Si aprono dentro di me le porte della dimensione filosofica, e in particolare dell’etica. Il termine ethos è semanticamente ricco e complesso, tuttavia in questo caso è possibile estrapolarne tre nuclei significativi. Il primo racchiude le sfere della dimora e dell’abitazione; il secondo quelle del costume, della consuetudine e dell’abitudine; il terzo quelle del carattere e dell’indole. Tale premessa di natura etimologica conforta l’assunto di come l’uomo nasca, cresca e viva in uno specifico ethos, inteso come insieme di costumi, abitudini e tradizioni che lo determinano e lo condizionano. È un legame immediato, l’uomo si immedesima in esso. E questa è la radice comune con coloro che si occupano del vigneto e del vino in Borgogna: l’io si dissolve a favore di una totale immedesimazione e dedizione all’ecosistema viticolo. Non è un uomo a fare o connotare il vino: è un terroir, è un ethos. 

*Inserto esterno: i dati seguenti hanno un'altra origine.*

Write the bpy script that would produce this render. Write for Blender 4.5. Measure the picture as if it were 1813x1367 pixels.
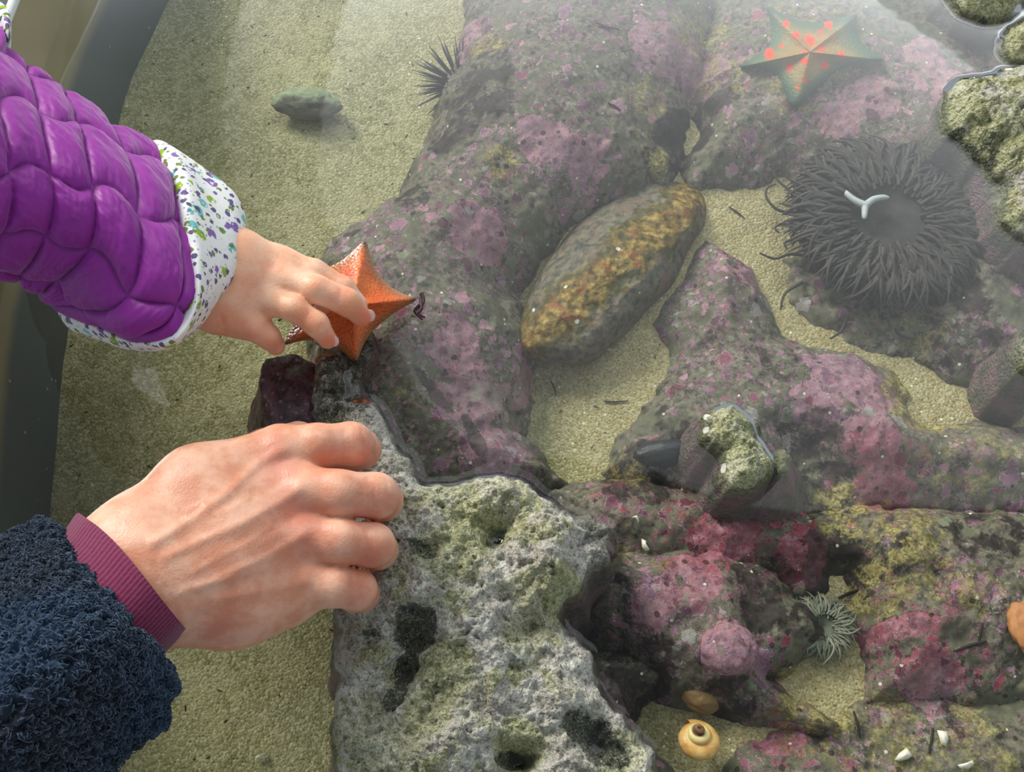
import bpy, math, random
import numpy as np
from mathutils import Vector

sc = bpy.context.scene
for o in list(bpy.data.objects): bpy.data.objects.remove(o)
# ------------------------------------------------------------------ camera
W, H = 1813, 1367
FPX = 1944.0
TILT = math.radians(25)
DIST = 0.62
cam_d = bpy.data.cameras.new('camera')
cam_d.sensor_fit = 'HORIZONTAL'; cam_d.sensor_width = 36.0
cam_d.lens = 36.0 * FPX / W
cam_d.clip_start = 0.01; cam_d.clip_end = 50
cam = bpy.data.objects.new('camera', cam_d)
sc.collection.objects.link(cam)
CAM = np.array([0, -DIST * math.sin(TILT), DIST * math.cos(TILT)])
cam.location = CAM; cam.rotation_euler = (TILT, 0, 0)
sc.camera = cam
# ------------------------------------------------------------------ world, light, exposure
world = bpy.data.worlds.new('world'); sc.world = world; world.use_nodes = True
bgn = world.node_tree.nodes['Background']
bgn.inputs[0].default_value = (0.80, 0.90, 1.0, 1); bgn.inputs[1].default_value = 0.42
PANEL_GLOW = 2.5
sun_d = bpy.data.lights.new('sun', 'SUN'); sun_d.energy = 3.5; sun_d.angle = math.radians(24)
sun_d.color = (1.0, 0.96, 0.90)
sun = bpy.data.objects.new('sun', sun_d); sc.collection.objects.link(sun)
sun.rotation_euler = Vector((-0.85, 0.98, 0.85)).to_track_quat('Z', 'Y').to_euler()
sc.view_settings.view_transform = 'Standard'; sc.view_settings.look = 'None'
sc.view_settings.gamma = 1; sc.view_settings.use_curve_mapping = False
sc.view_settings.exposure = 0.0

# ------------------------------------------------------------------ helpers: projection
ct, st = math.cos(TILT), math.sin(TILT)
def P(px, py, z=0.0):
    """point of the place at height z that the camera sees at this spot of the photo"""
    px = np.asarray(px, float); py = np.asarray(py, float); z = np.asarray(z, float)
    a = (px - W / 2) / FPX; b = -(py - H / 2) / FPX
    dx = a; dy = b * ct + st; dz = b * st - ct
    k = (z - CAM[2]) / dz
    return np.stack(np.broadcast_arrays(CAM[0] + k * dx, CAM[1] + k * dy, z), -1)
def RM(rpx, z=0.0, py=683.5):
    p = P(906.5, py, z) - CAM
    depth = p[1] * st - p[2] * ct
    return rpx * depth / FPX
random.seed(7); rng = np.random.default_rng(7)

# ------------------------------------------------------------------ helpers: noise
def _h(ix, iy, iz, s):
    n = (ix.astype(np.int64) * 374761393 + iy.astype(np.int64) * 668265263 + iz.astype(np.int64) * 2147483647 + s * 974634777) & 0xFFFFFFFF
    n = ((n ^ (n >> 13)) * 1274126177) & 0xFFFFFFFF
    n = ((n ^ (n >> 16)) * 2246822519) & 0xFFFFFFFF
    return ((n ^ (n >> 15)) & 0xFFFFFF) / float(0xFFFFFF)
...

Con questi pensieri a farmi eco in testa, la degustazione di questa bottiglia n. 16849 di Romanée-St-Vivant Grand Cru Marey-Monge 2014 Domaine de la Romanée-Conti ha immediatamente richiamato nella mia mente quella particolare parcella del vigneto (l’unica proprietà dell’AOC a superare l’ettaro), la sua morfologia geologica, la sua esposizione, la pendenza, l’altitudine. Tutto mirabilmente trasfigurato in vino.

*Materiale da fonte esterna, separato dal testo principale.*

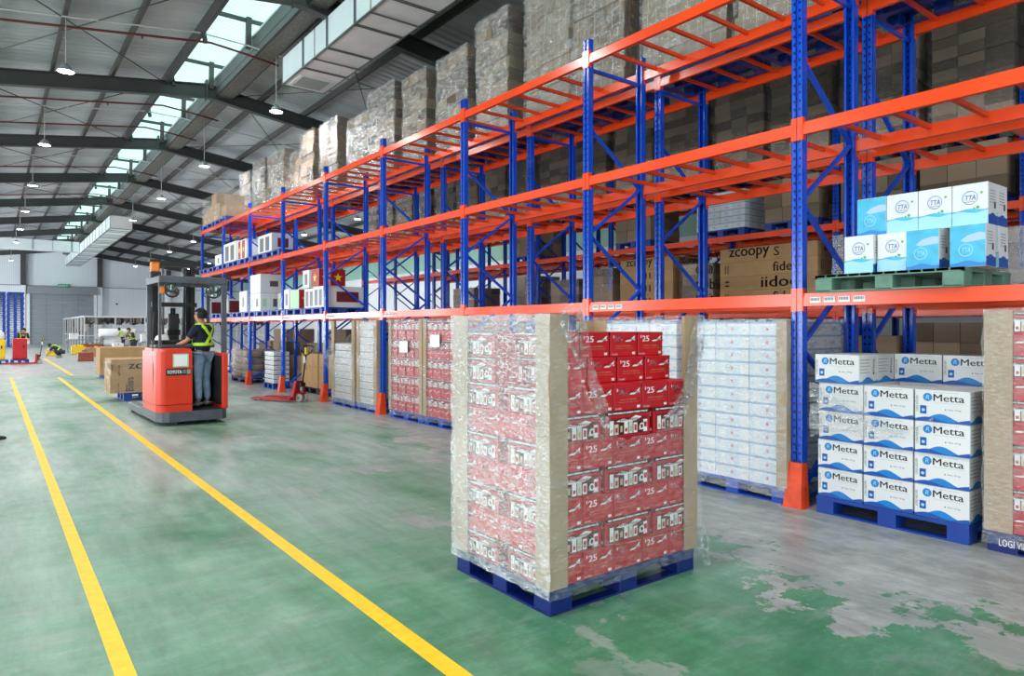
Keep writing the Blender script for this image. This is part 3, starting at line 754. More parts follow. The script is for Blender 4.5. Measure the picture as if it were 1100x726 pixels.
# film: aisle side, far side and right side whole, viewer's side torn open in a V
film(FX0-.01, FX1+.01, FY0-.012, FY1+.012, .11, 1.70, film_fog, 'cloudy stretch film over the aisle side of the foreground beer stack', .010, '-x', .07)
film(FX0-.01, FX1+.01, FY0-.012, FY1+.012, .11, 1.70, film_clear, 'clear stretch film along the rear and right sides of the foreground beer stack', .014, '+y +x', .1, out=.018)
def torn_film():
    mb = MB(); R = random.Random(5); nx, nz = 40, 44; y = FY0-.034; z0, z1 = .10, 1.71; xa, xb = FX0-.03, FX1+.035
    def opening(u):                   # height of the tear's lower lip along the width
        pts = [(0, 9), (.07, 9), (.10, 1.66), (.17, 1.38), (.22, 1.22), (.30, 1.08), (.36, .99), (.45, .95), (.70, .98), (.78, 1.05), (.86, 1.18), (.91, 1.36), (.945, 1.64), (.95, 9), (1, 9)]
        for (a, b), (c, d) in zip(pts, pts[1:]):
            if a <= u <= c: return b+(d-b)*(u-a)/(c-a+1e-9)
    vs = {}; F_ = []
    for i in range(nx+1):
        u = i/nx; top = min(z1, opening(u))
        for j in range(nz+1):
            zz = z0+(top-z0)*j/nz; lip = max(0, 1-abs(top-zz)/.10) if top < z1-.01 else 0
            vs[(i, j)] = (xa+(xb-xa)*u, y-.012*lip*R.random()*2+R.uniform(-.005, .005)+.006*math.sin(u*9+zz*14), zz+lip*R.uniform(-.012, .012))
    mb.add([vs[(i, j)] for i in range(nx+1) for j in range(nz+1)], [(i*(nz+1)+j, (i+1)*(nz+1)+j, (i+1)*(nz+1)+j+1, i*(nz+1)+j+1) for i in range(nx) for j in range(nz)], film_clear, True)
    return put('stretch_film', mb.mesh('stretch_film'), label='clear stretch film torn open in a V, viewer side of the foreground stack', cat='stretch film')
torn_film()
def ribbon(name, pts, widths, m, label, seed=1, folds=3):
    """crumpled sheet that follows a 3-D line"""
    mb = MB(); R = random.Random(seed); n = len(pts); K = 8; sub = 6; P = [Vector(p) for p in pts]; vs = []; rows = 0
    for i in range(n-1):
        for s in range(sub if i < n-2 else sub+1):
            t = s/sub; c = P[i].lerp(P[i+1], t); wd = widths[i]+(widths[i+1]-widths[i])*t; d = (P[i+1]-P[i]).normalized()
            side = d.cross(Vector((0, -1, 0))).normalized(); nn = Vector((0, -1, 0))
            for k in range(K+1):
                f = k/K-.5; vs.append(c+side*(f*wd)+nn*(.016*math.sin(k*folds*.9+i*1.7+s*.4)+R.uniform(0, .008)+.012)); 
            rows += 1
    mb.add(vs, [(r*(K+1)+k, (r+1)*(K+1)+k, (r+1)*(K+1)+k+1, r*(K+1)+k+1) for r in range(rows-1) for k in range(K)], m, True)
    return put(name, mb.mesh(name), label=label, cat='stretch film')
yy = FY0-.045
ribbon('stretch_film', [(2.56, yy, 1.745), (2.63, yy, 1.66), (2.70, yy, 1.50), (2.755, yy, 1.36), (2.83, yy, 1.22), (2.90, yy, 1.04)], [.12, .17, .15, .10, .09, .05], film_silver, 'crumpled stretch film hanging along the left edge of the tear, foreground stack', 2)
ribbon('stretch_film', [(3.775, yy, 1.72), (3.77, yy, 1.58), (3.72, yy, 1.42), (3.66, yy, 1.25), (3.54, yy, 1.08), (3.40, yy, 1.0)], [.09, .14, .15, .15, .12, .05], film_silver, 'crumpled stretch film hanging along the right edge of the tear, foreground stack', 3)
ribbon('stretch_film', [(3.80, yy, .30), (3.82, yy, .2), (3.84, yy, .08), (3.85, yy, .03)], [.03, .07, .08, .04], film_silver, 'small loose bunch of stretch film at the right foot of the foreground stack', 4)
mb = MB(); mb.tube([(2.6, yy-.01, .40), (3.0, yy-.02, .335), (3.4, yy-.02, .32), (3.7, yy-.02, .32), (3.82, yy-.01, .25)], .004, film_silver, 5)
mb.build('film_strand', label='thin twisted strand of film stretched across the lower front of the foreground stack', cat='stretch film')
# ------------------------------------------------------------ generic loads
def load(me, x0, y0, z0, L, W, H, nx, ny, nz, name, label, cat, group, gap=.004, rz=0, jit=.004, skip=None, seed=3, tops=True):
    """cartons of a pallet load that can be seen from outside: L along x, W along y, after rotation"""
    R = random.Random(seed)
    for k in range(nz):
        for i in range(nx):
            for j in range(ny):
                if not (i == 0 or j == 0 or (tops and k == nz-1)): continue
                if skip and skip(i, j, k): continue
                put(name, me, (x0+L*(i+.5)+gap*i+R.uniform(-jit, jit), y0+W*(j+.5)+gap*j+R.uniform(-jit, jit), z0+H*k+.0005*k), rz+(PI if (i+j+k) % 5 == 9 else 0), label=label, cat=cat, group=group)
# brown cartons of the big wrapped stacks: the 300 nearest are separate, the rest one object
POOL = []
def brown_stack(x0, y0, y1, z0, top, label, group, m, L=.34, W=.38, H=.235, nx=3, seed=1, jit=.032, X=1.0, shell=True):
    R = random.Random(seed); ny = max(1, round((y1-y0)/W)); W = (y1-y0)/ny; nz = max(1, round((top-z0)/H)); H = (top-z0)/nz
    for k in range(nz):
        ox, oy = R.uniform(-jit, jit), R.uniform(-jit*.4, jit*.4)
        for i in range(nx):
            for j in range(ny):
                if not (i == 0 or j == 0): continue
                x, y, z = x0+L*(i+.5)+ox+R.uniform(-.004, .004), y0+W*(j+.5)+oy, z0+H*k
                POOL.append((math.hypot(x, y), x, y, z, L-.006, W-.008, H-.004, m, label, group))
strap_m = mat('pale_strapping', (206, 204, 198), .4)
def strapped(F):
    for k in ('-x', '-y'): F[k].rect(.30, 0, .318, 1, strap_m); F[k].rect(.74, 0, .755, 1, strap_m)
def flush_pool():
    POOL.sort(key=lambda t: t[0]); cache = {}
    for d, x, y, z, L, W, H, m, lab, g in POOL[:300]:
        k = (round(L, 3), round(W, 3), round(H, 3), m.name)
        if k not in cache: cache[k] = carton('brown_carton', L, W, H, m, strapped, tape, 0)
        put('brown_carton', cache[k], (x, y, z), label=lab, cat='carton', group=g)
    mb = MB(); R = random.Random(8)
    tones = [mat('carton_board_tone', tuple(int(c*q) for c in (150, 128, 106)), .8) for q in (1, .86, .72, 1.1)]
    for d, x, y, z, L, W, H, m, lab, g in POOL[300:]:
        mb.box((x-L/2, y-W/2, z), (x+L/2, y+W/2, z+H), R.choice(tones))
    mb.build('brown_carton', label='brown cartons in the wrapped stacks farther off and across the second aisle', cat='cartons', kind='stuff')
grim = mat('dusty_brown_carton_board', (160, 142, 122), .8, var=.1, vs=5, rnd=.25)
TOPS = [(2.45, 3.6, 7.2), (3.75, 4.95, 7.3), (5.1, 6.45, 7.4), (6.8, 7.9, 7.4), (7.97, 9.06, 7.35), (9.56, 10.5, 7.28), (10.85, 11.93, 7.02), (12.37, 13.39, 7.06), (13.8, 15.1, 7.2), (15.16, 16.3, 6.85),
        (17.0, 18.16, 7.18), (18.7, 19.65, 7.25), (19.8, 20.5, 6.85), (21.1, 22.6, 7.2), (22.9, 24.2, 7.28), (24.55, 25.75, 7.15)]
ordn = ['nearest', 'second', 'third', 'fourth', 'fifth', 'sixth', 'seventh', 'eighth', 'ninth', 'tenth', 'eleventh', 'twelfth', 'thirteenth', 'fourteenth', 'fifteenth', 'farthest']
for i, (a, b, t) in enumerate(TOPS):
    q = ordn[i]+(' from the camera' if 0 < i < 15 else '')
    z0 = LEV[2]+.058
    pallet(XB0+.0, a+.02, z0, 'blue pallet under the %s tall stack on top of the racks' % q, sc=(1, (b-a)/1.2, 1))
    brown_stack(XB0-.01, a, b, z0+.152, t, 'brown carton in the %s wrapped stack on top of the racks' % q, 'cartons of the %s stack on top' % q, grim if i % 3 else brown_dk, seed=i, H=.205)
    film(XB0-.01, XB0+1.02, a, b, z0+.06, t, (film_silver if i > 4 and i not in (7, 12) else film_streak), 'shiny stretch film around the %s tall stack on top of the racks' % q, .022, step=.19, out=.03)
# across the second aisle: top level
for n in range(-1, 8):
    for h in range(2):
        a = NY0+n*BW+.13+h*1.32; q = 2*(n+1)+h; wd = 1.2-.1*((q*7) % 3)/2
        if a < .5: continue
        z0 = 4.678; od = 'pallet place %d' % q
        t = 6.95+.16*((q*5) % 4)
        put('pallet', PAL, (XC0+.5, a+wd/2, z0), label='dark blue pallet high on the rack across the second aisle', cat='pallet', group='pallets high on the second-aisle rack', scale=(1, wd/1.18, 1))
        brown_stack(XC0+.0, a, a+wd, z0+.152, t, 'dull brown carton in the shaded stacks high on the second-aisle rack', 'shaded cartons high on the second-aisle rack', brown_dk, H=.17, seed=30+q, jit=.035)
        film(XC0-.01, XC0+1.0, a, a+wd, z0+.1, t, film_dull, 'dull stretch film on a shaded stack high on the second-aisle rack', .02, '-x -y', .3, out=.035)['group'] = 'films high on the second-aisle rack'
# across the second aisle: middle level, first level and floor
z2, z1 = LEV[1]+.058, LEV[0]+.058
for (a, b, t, kind) in ((2.2, 3.3, 4.5, 'b'), (3.6, 4.8, 4.75, 'b'), (4.9, 6.1, 4.7, 'b'), (6.5, 7.6, 4.55, 'b'), (8.04, 9.2, 4.75, 'w'), (10.5, 11.6, 4.45, 'b'), (14.7, 15.7, 4.4, 'b')):
    put('pallet', PAL, (XC0+.5, (a+b)/2, z2), label='blue pallet on the middle level of the second-aisle rack', cat='pallet', group='pallets on the middle level of the second-aisle rack', scale=(1, (b-a)/1.18, 1))
    if kind == 'b': brown_stack(XC0, a, b, z2+.152, min(t, 4.48), 'brown printed carton on the middle level of the second-aisle rack', 'cartons on the middle level across the aisle', brown, H=.3, seed=int(a*9), jit=.012)
    else: load(WBX2, XC0, a, z2+.152, .34, .29, .128, 3, 4, 6, 'white_carton', 'small white carton stacked on the middle level of the second-aisle rack', 'carton', 'white cartons across the aisle')
for (a, b, t) in ((2.6, 3.7, 3.1), (3.8, 4.9, 3.15), (5.1, 6.2, 3.25), (8.8, 9.6, 3.0), (11.7, 12.7, 3.1), (12.9, 14.0, 2.9), (14.8, 15.8, 3.1), (17.7, 18.9, 2.9)):
    put('pallet', PAL, (XC0+.5, (a+b)/2, z1), label='blue pallet on the lowest beams of the second-aisle rack', cat='pallet', group='pallets on the lowest beams of the second-aisle rack', scale=(1, (b-a)/1.18, 1))
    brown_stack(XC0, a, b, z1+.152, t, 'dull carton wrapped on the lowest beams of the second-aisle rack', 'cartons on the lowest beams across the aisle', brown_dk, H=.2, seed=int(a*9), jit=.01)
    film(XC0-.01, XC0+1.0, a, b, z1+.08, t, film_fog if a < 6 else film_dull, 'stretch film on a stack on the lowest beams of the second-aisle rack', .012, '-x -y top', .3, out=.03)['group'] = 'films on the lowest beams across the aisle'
for i in range(19):
    a = 1.2+i*1.32
    put('pallet', PAL, (XC0+.5, a+.58, 0), label='blue pallet on the floor under the second-aisle rack', cat='pallet', group='pallets on the floor across the second aisle', scale=(1, .98, 1))
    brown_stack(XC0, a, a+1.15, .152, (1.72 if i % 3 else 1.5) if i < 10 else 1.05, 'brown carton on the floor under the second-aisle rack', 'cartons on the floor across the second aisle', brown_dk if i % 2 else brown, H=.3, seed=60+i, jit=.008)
for i in range(6):
    a = 16.6+i*1.5
    brown_stack(XB0+.05, a, a+1.2, .0, 1.6-.4*(i % 3), 'brown carton on the floor behind the far end of the front racks', 'cartons on the floor behind the far bays', brown, H=.4, L=.45, W=.5, nx=2, seed=80+i, jit=.01)
for i in range(7):
    a = 14.75+i*1.38
    brown_stack(XC0+.02, a, a+1.2, 1.262, 1.75+.12*(i % 3), 'brown carton on the low extra beams of the second-aisle rack', 'cartons on the low extra beams across the aisle', (brown, brown_dk, brown2)[i % 3], H=.3, seed=100+i, jit=.008)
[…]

Il colore che richiama è il rosso granato, ma è sicuramente la sua trasparenza a destare l’interesse e l’immaginazione: si fa attraversare dallo sguardo e uno sguardo attento e vivace non può che vedere in quella trasparenza i grappoli di Pinot Nero maturare lentamente nel tiepido Settembre di un’annata piuttosto difficile. Portando il bicchiere al naso, l’esercizio degustativo registra un dinamismo fatto di spezie dolci, castagne, canditi, cuoio e qualche traccia ematica, per tornare ancora all’arancia candita e alla confettura di ciliegia… Poi l’esercizio dell’immaginazione fa chiudere gli occhi, per ammirare meglio la migliore espressione della sua scultura: un vino che si esprime con grazia, ricchezza ed eloquenza, ma senza alcuna esuberanza, in un profilo olfattivo di aurea proporzione.

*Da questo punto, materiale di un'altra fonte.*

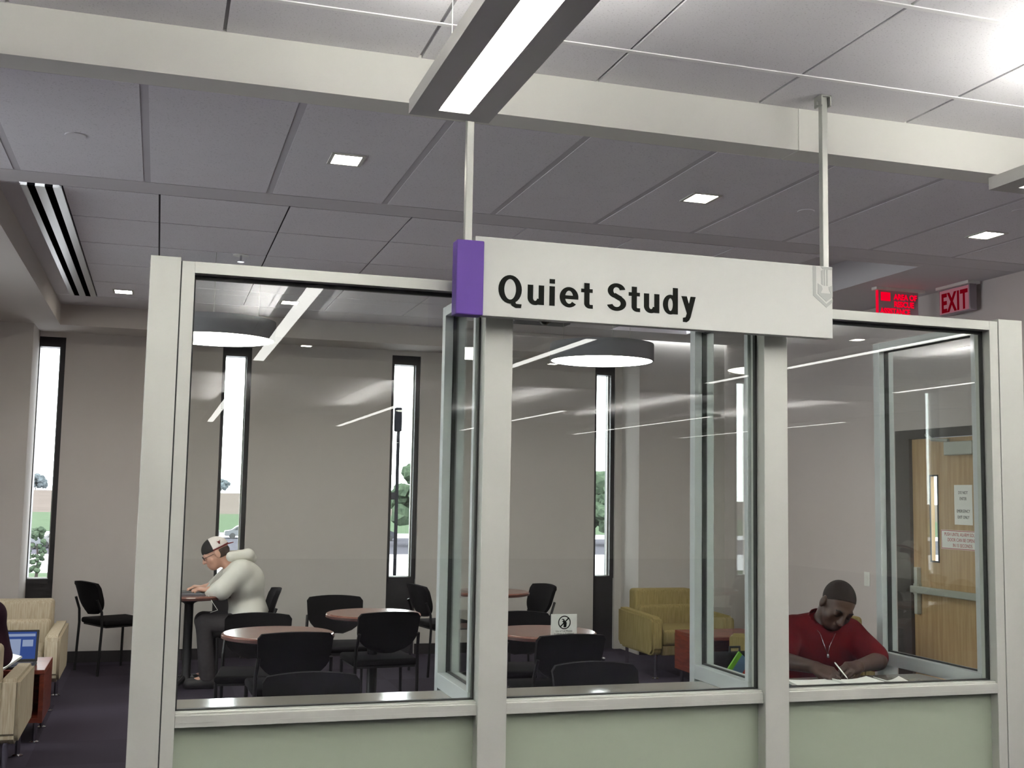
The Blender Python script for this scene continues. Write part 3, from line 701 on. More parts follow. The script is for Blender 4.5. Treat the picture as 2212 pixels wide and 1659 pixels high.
text('lettering', 'Use of Cell Phones', 0.013, M_ink, card, facing_y(0, -0.0024, 0.026), depth=0.0002, align='CENTER')
text('lettering', 'in Library is Prohibited', 0.013, M_ink, card, facing_y(0, -0.0024, 0.012), depth=0.0002, align='CENTER')

# papers of the right bay
def sheet(name, label, cat, pts, z, th, m, parent=None, bend=0.0):
    mb = MB(); c = Vector((sum(p[0] for p in pts) / 4, sum(p[1] for p in pts) / 4, 0)); n = 8
    A = [Vector((p[0], p[1], 0)) - c for p in pts]; g = []
    for lvl in (0, th):
        g.append([[mb.bm.verts.new((A[0].lerp(A[1], i / n)).lerp(A[3].lerp(A[2], i / n), j / n) + Vector((0, 0, lvl + bend * (abs(i / n - 0.5) * 2) ** 2))) for i in range(n + 1)] for j in range(n + 1)])
    for j in range(n):
        for i in range(n):
            mb.bm.faces.new([g[0][j][i], g[0][j + 1][i], g[0][j + 1][i + 1], g[0][j][i + 1]])
            mb.bm.faces.new([g[1][j][i], g[1][j][i + 1], g[1][j + 1][i + 1], g[1][j + 1][i]])
    for k in range(n):
        for a, b in (((0, k), (0, k + 1)), ((n, k), (n, k + 1)), ((k, 0), (k + 1, 0)), ((k, n), (k + 1, n))):
            mb.bm.faces.new([g[0][a[0]][a[1]], g[0][b[0]][b[1]], g[1][b[0]][b[1]], g[1][a[0]][a[1]]])
    o = mb.build(name, m, parent, smooth=True, angle=0.6)
    if parent is None:
        o.location = (c.x, c.y, z); tag(o, label, cat)
    return o
nb = thing('spiral_notebook', 'open white spiral notebook under the writing hand of the man in red', 'notebook', (2.9, 4.50, DZ))
def nbp(pts): return [(p[0], p[1]) for p in pts]
cov = sheet('cover', '', '', nbp([(2.70, 4.40), (3.12, 4.385), (3.14, 4.57), (2.74, 4.60)]), 0, 0.003, mat('teal_cover', (40, 70, 66), 0.5), nb)
pg = sheet('page_block', '', '', nbp([(2.705, 4.395), (2.93, 4.385), (2.95, 4.575), (2.745, 4.595)]), 0, 0.012, M_white, nb, 0.004)
pg2 = sheet('page_block', '', '', nbp([(2.94, 4.385), (3.135, 4.38), (3.15, 4.57), (2.955, 4.575)]), 0, 0.010, M_white, nb, 0.012)
for o, (x, y, z) in ((cov, (0.025, -0.01, 0.0)), (pg, (-0.068, -0.012, 0.003)), (pg2, (0.145, -0.022, 0.003))): o.location = (x, y, z)
sp_ = MB()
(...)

In ultima battuta, il sospirato ingresso in bocca è austero e vibrante, ma poi si ricrea rapidamente il giusto equilibrio, per dare spazio a un altro sorso, quindi a un altro e un altro ancora… fino al bicchiere vuoto. 

Ma con la mente riempita da una certezza: questo vino ha un tale fascino e una tale profondità da evocare – in un ultimo paragone classico – ciò che la Grecia antica seppe fare con coloro che tentarono di conquistarla: «Graecia capta ferum victorem cepit»(‘La Grecia conquistata conquistò il selvaggio vincitore’). È proprio così: la Borgogna entra nel bicchiere e si fa bere, ma alla fine è lei a possedere colui (o colei) che la beve.